Talking It Out


As I sit here in a nearly silent room filled with creative thinkers about the future of books, I cannot avoid asking whether we’re doing this all wrong. As a couple of our participants have pointed out, it’s slightly perverse to bring these people together and then ask them to spend much of their time tapping silently at flimsy plastic input devices based on flawed 19th century machines.

Shouldn’t we be talking about this stuff instead?

I’d like to argue, borrowing from Churchill, that this method is the worst form of collaboration except for all the others. The book sprint that we’re running here is inspired by an ambition to reinvent the concept of the book, but perhaps more importantly, the process and performance of publishing. But it is also an effort to reimagine how intellectual conversations can happen. The best conversations are live, spontaneous, and require the high bandwidth of sharing a physical space. You can do it remotely, even by exchanging a series of letters over decades, but to actually create a sense of energy and improvisation—to get people thinking out loud and thinking together—you need live performance.
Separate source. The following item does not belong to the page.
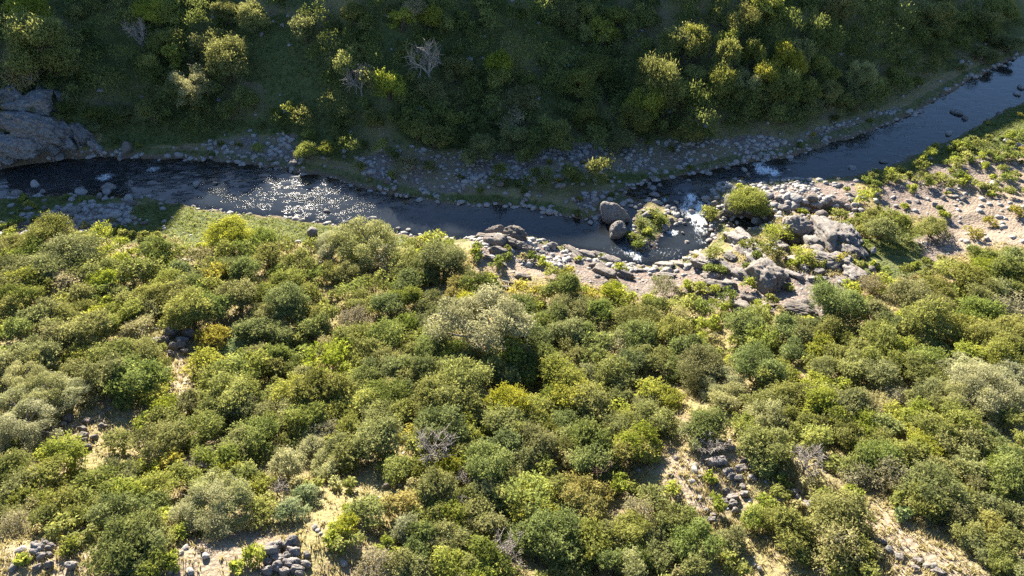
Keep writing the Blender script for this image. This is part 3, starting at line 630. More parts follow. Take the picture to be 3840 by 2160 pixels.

So the process of our book sprint needs to include live conversation but also something more. A great conversation, by definition, is not transferrable—you were there or you weren’t. Our challenge is to perform a kind of alchemy that distills the energy of collaborative thinking into a new medium. I say alchemy because this involves transmuting a fundamentally magical component out of another. The conversation itself is unique, and even an ESPN-style multipoint camera crew could not capture the live intensity of smart people thinking on their feet—at best, it would an archival recording of something cool that happened once.

The traditional solution to this problem has been to let people figure it out for themselves: have a great conversation, take it home with you, and maybe months or years later it will emerge as some kind of intellectual outcome. In the humanities, the process is even more stylized: almost all intellectual action happens before or after the big conference, when the paper gets written and when it gets revised. All that happens in the conference room is a bunch of people reading things at one another.

Our project here is not only to pose a series of provocative questions about the future of the book, but also to experiment with new processes for curating these conversations. The series of short writing deadlines and structured groups we’ve deployed here offer people a set of friendly challenges: converse, and then articulate your best ideas in a short essay. At its best the blending of these modes sharpens both the talking and the writing through a set of simple constraints. Our series of quick marches ask participants to articulate a few positions that are neither over-determined (because nobody had time to prepare, to do their work beforehand, to pick an answer before the question was fully voiced) nor consequence-free (because it’s not just a conversation, it’s a text that will live on through multiple publishing iterations).

So the exercise is a kind of thinking by doing on multiple levels of process. Everyone in this room is working out their own solution to the structure, the hurdles and pathways we’ve set before them. And collectively we are discussing the process of authorship and publishing itself. The most important part of the exercise is the possibility, really the embrace of failure. This is one of the beautiful things about a good conversation in performance: the inescapable flow of oral utterance, as Barthes (1975) or Ong (1982) argued, does not allow things to be unsaid, only to be reframed. The book sprint is a digital reinvention of that idea (not by forbidding revision, but by persistently nudging people out of their comfort zones).

The process is performance. The room is talking again; it’s filling with laughter and movement as people come out of another cycle to share notes, to talk things out and to keep pushing forward.